A slightly embarrassing admission: I’ve actually entertained the fantasy of birding in Mr. Wolcott’s witty company. In my imaginings we venture out together from my house after a light breakfast of thistle tea and boiled groats; our conversation (about Chesterton, maybe, or the divine Mr. B.) is civilized as, crouching together behind a hummock, he leaning his arm on my shoulder, we observe the dark-eyed junco in his avian dignity.

Crossing the stream behind my property, I offer him a steadying hand: “Why, thank you, John.”

“You’re very welcome, Jim.”

I’m struck again by his firm handshake, which is so consistent with his easy manners, manners that are American in the old, best sense. We stroll back to my home elbow-in-elbow, much as do male companions in cultures (such as those of the Maghreb) where such gestures of affection are considered consistent with virility, and not in tension with it.

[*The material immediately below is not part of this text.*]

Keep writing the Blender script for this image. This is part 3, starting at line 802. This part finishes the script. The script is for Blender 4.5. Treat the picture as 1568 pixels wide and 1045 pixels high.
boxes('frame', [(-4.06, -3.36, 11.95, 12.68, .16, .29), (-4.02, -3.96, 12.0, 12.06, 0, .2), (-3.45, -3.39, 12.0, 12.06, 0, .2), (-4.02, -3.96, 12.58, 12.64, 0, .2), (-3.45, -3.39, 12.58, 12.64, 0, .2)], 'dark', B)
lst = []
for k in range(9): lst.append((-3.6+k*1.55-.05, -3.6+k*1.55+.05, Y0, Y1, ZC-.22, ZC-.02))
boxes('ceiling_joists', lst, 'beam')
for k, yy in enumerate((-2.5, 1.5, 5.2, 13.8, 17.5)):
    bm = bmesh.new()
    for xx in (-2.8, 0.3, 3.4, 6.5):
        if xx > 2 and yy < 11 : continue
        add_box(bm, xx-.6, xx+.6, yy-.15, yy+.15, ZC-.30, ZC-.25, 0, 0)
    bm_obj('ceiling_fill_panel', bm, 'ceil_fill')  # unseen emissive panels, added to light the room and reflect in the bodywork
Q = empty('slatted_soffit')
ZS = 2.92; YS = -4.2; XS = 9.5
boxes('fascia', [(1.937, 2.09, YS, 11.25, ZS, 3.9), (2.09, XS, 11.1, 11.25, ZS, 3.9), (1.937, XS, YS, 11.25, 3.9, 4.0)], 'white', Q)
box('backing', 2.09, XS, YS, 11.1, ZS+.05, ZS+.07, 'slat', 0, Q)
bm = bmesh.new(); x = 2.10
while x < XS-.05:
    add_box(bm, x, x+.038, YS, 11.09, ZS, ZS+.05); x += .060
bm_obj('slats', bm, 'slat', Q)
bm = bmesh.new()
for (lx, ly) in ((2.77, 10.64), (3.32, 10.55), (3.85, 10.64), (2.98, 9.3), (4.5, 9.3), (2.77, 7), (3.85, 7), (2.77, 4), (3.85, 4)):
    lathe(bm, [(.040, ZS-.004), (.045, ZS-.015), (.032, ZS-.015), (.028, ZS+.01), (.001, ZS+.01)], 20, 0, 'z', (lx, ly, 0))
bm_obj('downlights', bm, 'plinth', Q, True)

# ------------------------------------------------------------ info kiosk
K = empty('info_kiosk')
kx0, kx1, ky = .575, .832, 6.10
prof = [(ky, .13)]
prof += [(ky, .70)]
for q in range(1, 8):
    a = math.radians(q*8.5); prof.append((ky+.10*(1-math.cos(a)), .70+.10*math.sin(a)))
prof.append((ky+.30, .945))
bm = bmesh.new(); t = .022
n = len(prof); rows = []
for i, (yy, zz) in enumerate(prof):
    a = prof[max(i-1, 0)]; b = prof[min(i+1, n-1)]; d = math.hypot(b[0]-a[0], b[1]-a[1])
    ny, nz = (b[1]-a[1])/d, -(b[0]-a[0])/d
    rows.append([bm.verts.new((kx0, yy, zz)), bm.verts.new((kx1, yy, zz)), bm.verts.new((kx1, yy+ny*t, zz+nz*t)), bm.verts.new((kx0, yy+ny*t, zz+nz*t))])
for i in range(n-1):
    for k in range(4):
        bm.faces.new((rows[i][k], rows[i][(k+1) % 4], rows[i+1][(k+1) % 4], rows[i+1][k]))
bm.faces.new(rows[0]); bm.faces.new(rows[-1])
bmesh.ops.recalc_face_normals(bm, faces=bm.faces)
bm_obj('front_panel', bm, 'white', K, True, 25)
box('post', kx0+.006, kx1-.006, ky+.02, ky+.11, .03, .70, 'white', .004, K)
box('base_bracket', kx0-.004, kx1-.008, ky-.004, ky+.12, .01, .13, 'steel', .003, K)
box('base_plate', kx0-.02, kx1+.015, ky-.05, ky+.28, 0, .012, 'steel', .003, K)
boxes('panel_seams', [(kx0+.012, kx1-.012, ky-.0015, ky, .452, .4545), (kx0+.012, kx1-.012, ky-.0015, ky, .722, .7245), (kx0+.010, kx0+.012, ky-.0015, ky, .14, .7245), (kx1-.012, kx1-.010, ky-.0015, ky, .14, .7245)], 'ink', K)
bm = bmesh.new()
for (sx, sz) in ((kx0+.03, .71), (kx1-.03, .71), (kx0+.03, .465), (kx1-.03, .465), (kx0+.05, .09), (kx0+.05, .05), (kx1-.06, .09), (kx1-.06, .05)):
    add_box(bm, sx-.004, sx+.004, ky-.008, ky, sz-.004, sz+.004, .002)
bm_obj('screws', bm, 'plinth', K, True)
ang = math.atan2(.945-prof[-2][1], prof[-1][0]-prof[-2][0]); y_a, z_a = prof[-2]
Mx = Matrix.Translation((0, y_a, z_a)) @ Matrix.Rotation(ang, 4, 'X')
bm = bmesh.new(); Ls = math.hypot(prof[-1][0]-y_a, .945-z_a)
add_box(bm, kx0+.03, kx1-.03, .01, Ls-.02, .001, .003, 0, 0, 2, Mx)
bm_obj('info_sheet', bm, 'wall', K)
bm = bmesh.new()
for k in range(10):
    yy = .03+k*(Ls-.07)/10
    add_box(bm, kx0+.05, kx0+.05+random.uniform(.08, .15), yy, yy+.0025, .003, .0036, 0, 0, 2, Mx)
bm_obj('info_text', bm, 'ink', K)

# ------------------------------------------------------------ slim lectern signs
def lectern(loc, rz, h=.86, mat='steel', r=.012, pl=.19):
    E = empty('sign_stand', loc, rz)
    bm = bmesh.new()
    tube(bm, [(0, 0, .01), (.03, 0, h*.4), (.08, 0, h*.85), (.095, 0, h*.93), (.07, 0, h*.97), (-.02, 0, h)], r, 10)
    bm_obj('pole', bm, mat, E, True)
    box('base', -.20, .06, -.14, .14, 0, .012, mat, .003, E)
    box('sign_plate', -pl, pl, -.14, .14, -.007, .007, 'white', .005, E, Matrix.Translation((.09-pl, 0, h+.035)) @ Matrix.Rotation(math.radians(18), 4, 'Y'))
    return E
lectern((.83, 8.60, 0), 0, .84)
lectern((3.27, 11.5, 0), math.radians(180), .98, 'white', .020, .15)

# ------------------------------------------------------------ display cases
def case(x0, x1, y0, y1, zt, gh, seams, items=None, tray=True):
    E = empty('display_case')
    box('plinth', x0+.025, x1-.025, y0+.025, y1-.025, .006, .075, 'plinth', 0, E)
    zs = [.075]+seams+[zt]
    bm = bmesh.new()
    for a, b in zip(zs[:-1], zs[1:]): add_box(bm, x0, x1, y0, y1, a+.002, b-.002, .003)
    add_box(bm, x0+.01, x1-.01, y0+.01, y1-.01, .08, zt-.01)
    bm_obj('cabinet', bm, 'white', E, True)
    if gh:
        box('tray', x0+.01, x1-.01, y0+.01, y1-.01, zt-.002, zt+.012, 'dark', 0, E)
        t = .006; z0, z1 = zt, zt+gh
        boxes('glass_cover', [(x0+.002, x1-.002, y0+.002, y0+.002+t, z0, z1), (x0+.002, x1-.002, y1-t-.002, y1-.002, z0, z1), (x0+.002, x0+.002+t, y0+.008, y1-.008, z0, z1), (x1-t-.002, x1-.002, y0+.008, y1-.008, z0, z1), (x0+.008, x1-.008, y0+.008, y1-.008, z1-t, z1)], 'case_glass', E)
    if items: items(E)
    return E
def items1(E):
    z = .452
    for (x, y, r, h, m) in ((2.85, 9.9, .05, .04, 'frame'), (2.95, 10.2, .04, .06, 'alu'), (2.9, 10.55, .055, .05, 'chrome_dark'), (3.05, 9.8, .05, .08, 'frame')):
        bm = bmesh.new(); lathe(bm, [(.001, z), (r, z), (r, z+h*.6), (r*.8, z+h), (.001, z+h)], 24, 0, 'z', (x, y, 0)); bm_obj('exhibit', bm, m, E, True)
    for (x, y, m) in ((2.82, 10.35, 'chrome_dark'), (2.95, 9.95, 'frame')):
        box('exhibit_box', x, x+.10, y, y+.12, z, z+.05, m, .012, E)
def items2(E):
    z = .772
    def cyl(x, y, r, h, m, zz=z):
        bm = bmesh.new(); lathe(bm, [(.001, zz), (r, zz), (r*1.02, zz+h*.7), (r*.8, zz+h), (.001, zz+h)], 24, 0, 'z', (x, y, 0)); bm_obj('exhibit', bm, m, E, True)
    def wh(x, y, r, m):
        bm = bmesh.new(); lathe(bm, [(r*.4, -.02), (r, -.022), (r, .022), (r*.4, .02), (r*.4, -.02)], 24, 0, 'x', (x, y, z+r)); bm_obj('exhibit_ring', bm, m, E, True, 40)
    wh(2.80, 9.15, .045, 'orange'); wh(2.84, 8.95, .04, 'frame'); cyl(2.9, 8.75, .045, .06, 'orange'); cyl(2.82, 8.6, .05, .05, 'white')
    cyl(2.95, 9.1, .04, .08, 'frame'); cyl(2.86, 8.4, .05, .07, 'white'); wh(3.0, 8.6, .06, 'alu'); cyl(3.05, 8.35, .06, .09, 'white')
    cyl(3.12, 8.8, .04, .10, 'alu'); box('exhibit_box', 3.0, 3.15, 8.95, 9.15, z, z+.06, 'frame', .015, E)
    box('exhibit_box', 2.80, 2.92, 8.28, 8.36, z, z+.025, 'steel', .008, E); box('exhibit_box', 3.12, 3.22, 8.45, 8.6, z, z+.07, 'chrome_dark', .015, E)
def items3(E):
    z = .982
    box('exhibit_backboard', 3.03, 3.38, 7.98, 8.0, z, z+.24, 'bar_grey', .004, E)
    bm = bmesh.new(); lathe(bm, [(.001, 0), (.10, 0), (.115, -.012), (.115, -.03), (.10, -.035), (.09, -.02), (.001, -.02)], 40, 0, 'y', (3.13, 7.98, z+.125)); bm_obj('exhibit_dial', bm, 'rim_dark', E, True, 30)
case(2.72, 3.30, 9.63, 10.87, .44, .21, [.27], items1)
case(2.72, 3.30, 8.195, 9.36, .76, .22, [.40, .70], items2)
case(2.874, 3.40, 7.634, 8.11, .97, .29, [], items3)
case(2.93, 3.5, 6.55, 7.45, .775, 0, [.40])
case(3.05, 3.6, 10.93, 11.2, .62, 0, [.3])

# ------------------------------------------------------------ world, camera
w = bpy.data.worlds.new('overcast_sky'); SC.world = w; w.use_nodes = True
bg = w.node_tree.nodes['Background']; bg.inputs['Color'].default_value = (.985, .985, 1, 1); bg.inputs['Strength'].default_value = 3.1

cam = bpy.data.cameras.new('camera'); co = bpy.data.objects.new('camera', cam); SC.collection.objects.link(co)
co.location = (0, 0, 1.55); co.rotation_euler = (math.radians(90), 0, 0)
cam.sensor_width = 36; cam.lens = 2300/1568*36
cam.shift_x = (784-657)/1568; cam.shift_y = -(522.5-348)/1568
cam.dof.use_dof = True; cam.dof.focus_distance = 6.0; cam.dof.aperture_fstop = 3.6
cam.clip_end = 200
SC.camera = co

That afternoon, Wolcott and I converse about books, ideas, and the habits of the wren; at night, before the fire, we share an unpretentious supper of bread and cold meat before I lead him, tired, to his bedroom. There, as he gratefully awaits, I turn back for him the lavender-scented bedclothes of his guest’s bed, then help him into the dressing gown that I’ve taken care to warm near the stove.

But I’ve allowed myself to wander in my fantasies. In my next diary I will return to certain pressing matters of Orthodox Church politics.